Der Niedergang der FDP in der Regierung ist kein Grund zur Genugtuung. Zwar gibt es heute Liberale in allen Parteien, aber nur der Partei des real existierenden Liberalismus stellt sich die Frage, was es heißt, unter Bedingungen der Freiheit liberal zu sein, in aller Direktheit und Grundsätzlichkeit. Darum würde sie eigentlich gebraucht. Freiheit braucht Tugenden. Eine freiheitliche Ordnung ist ja mehr als jede andere darauf angewiesen, dass ihre Akteure sich, orientiert an Werten, selber steuern.
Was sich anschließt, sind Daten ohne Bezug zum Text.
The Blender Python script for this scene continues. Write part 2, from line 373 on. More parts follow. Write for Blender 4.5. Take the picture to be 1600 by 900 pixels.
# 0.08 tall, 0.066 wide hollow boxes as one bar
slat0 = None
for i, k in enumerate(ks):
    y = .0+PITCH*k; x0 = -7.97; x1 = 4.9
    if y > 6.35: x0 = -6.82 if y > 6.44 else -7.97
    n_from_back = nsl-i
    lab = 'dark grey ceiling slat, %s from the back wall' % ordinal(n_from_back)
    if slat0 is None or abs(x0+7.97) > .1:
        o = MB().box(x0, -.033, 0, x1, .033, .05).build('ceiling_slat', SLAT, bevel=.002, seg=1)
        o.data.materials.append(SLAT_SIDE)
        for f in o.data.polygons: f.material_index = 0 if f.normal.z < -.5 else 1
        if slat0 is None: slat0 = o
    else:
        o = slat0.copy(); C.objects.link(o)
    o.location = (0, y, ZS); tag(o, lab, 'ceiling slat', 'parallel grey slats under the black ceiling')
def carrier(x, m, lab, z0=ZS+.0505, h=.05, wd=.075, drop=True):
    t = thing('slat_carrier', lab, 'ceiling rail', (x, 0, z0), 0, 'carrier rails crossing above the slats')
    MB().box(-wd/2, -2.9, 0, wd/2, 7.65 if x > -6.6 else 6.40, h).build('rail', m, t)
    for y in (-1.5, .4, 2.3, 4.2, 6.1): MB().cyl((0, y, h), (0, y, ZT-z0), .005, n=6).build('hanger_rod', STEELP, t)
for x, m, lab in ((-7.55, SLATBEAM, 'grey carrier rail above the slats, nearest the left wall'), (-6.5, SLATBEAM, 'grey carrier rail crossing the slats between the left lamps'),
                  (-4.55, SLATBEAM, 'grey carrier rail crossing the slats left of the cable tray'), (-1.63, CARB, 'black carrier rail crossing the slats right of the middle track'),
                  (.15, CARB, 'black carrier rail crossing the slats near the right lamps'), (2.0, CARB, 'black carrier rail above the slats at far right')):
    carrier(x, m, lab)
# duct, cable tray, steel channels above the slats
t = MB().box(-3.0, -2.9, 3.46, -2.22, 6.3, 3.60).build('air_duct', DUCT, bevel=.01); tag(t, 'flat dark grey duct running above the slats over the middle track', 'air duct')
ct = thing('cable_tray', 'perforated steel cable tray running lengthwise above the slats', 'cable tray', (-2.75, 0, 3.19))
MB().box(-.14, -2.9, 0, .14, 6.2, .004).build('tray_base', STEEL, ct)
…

Liberale sollten also auch etwas dazu zu sagen haben, welche Ausübung der Freiheit heute die Freiheitschancen künftiger Generationen gefährdet: durch Verschuldung, Ressourcenverschwendung und andere Formen der Optionenvernichtung.
Allgemeiner gesagt: Es werden Liberale gebraucht, die in der Lage sind, über die moralischen Voraussetzungen einer freiheitlichen Ordnung nachzudenken, die auch der beste Markt nicht bereitstellen kann, und die sich auch nicht scheuen darüber zu reden, wenn die ungeordnete Freiheit sich selbst gefährdet. Falls es solche Liberale in der FDP gibt, wäre jetzt kein schlechter Moment, aus dem Versteck zu kommen.